Skechers USA Inc. appointed corporate attorney Katherine Blair to its board of directors, becoming the footwear company’s first female board member.

The announcement came seven months after California enacted a law requiring publicly traded companies have at least one female on their board. California last year became the first state to require public companies headquartered in the state to have female board representation by Jan. 1, 2022.

The nearly three-decade old Manhattan Beach company was among a handful of Los Angeles-based companies without any women on their boards.

A spokesperson for Skechers declined to comment on the appointment, but chief executive officer and board chair Robert Greenberg said in a released statement, that Blair’s “background expands the diverse viewpoints of our board.”

Blair, a partner with Sawtelle-based Manatt, Phelps & Phillips, has expertise on corporate governance, mergers and acquisitions and securities and will be one of six independent board members.

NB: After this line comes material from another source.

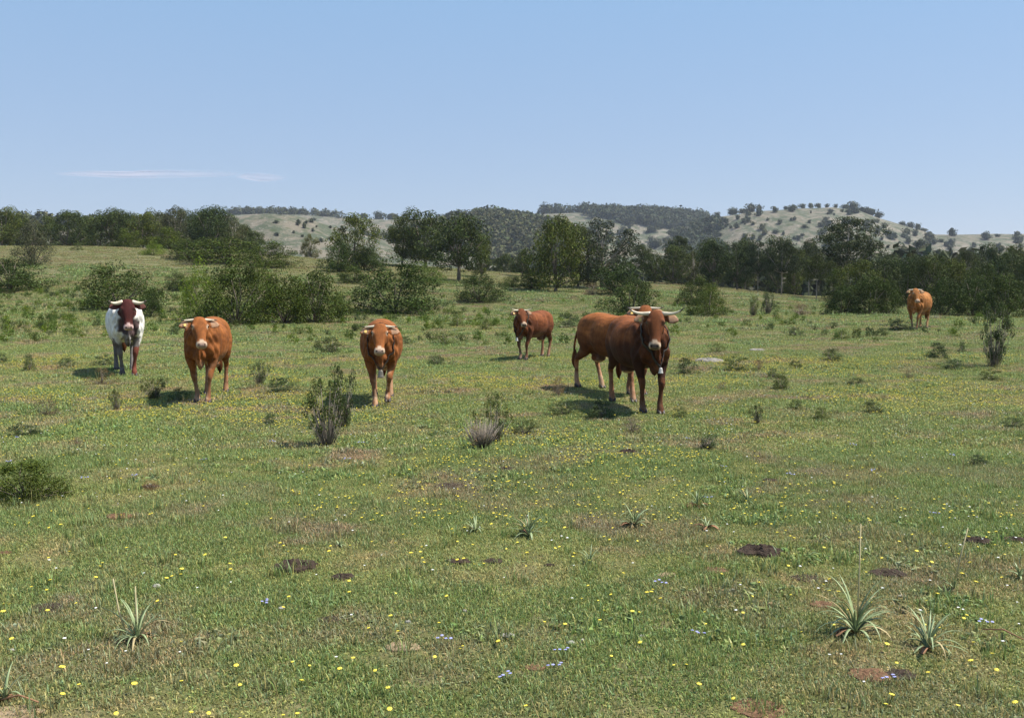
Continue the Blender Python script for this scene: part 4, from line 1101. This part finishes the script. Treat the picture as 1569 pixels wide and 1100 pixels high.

Her appointment will bring the nine-member board to 10.

The law, authored by State Sen. Hannah-Beth Jackson, requires a minimum of three female directors for boards of six or more, two female directors for boards of five, and one female director if a board is made up four or fewer members.

Companies out of compliance with the law face fines starting at $100,000.

The law was pushed through the state legislature after a study by Board Governance Research, a San Diego-based company that provides independent research on corporate governance practices, found a quarter of California’s public companies have no female directors.

At the time then Governor Jerry Brown signed the bill, he wrote, “given all the special privileges that corporations have enjoyed for so long, it’s high time corporate boards include the people who constitute more than half the ‘persons’ in America.”

“We had been urging Skechers for years to add a woman to the board,” said Betsy Berkhemer, chief executive at 2020 Women on Boards, a national organization based downtown working to increase the number of women on U.S. company boards to at least 20% by 2020. “Now we can go back to buying their shoes.”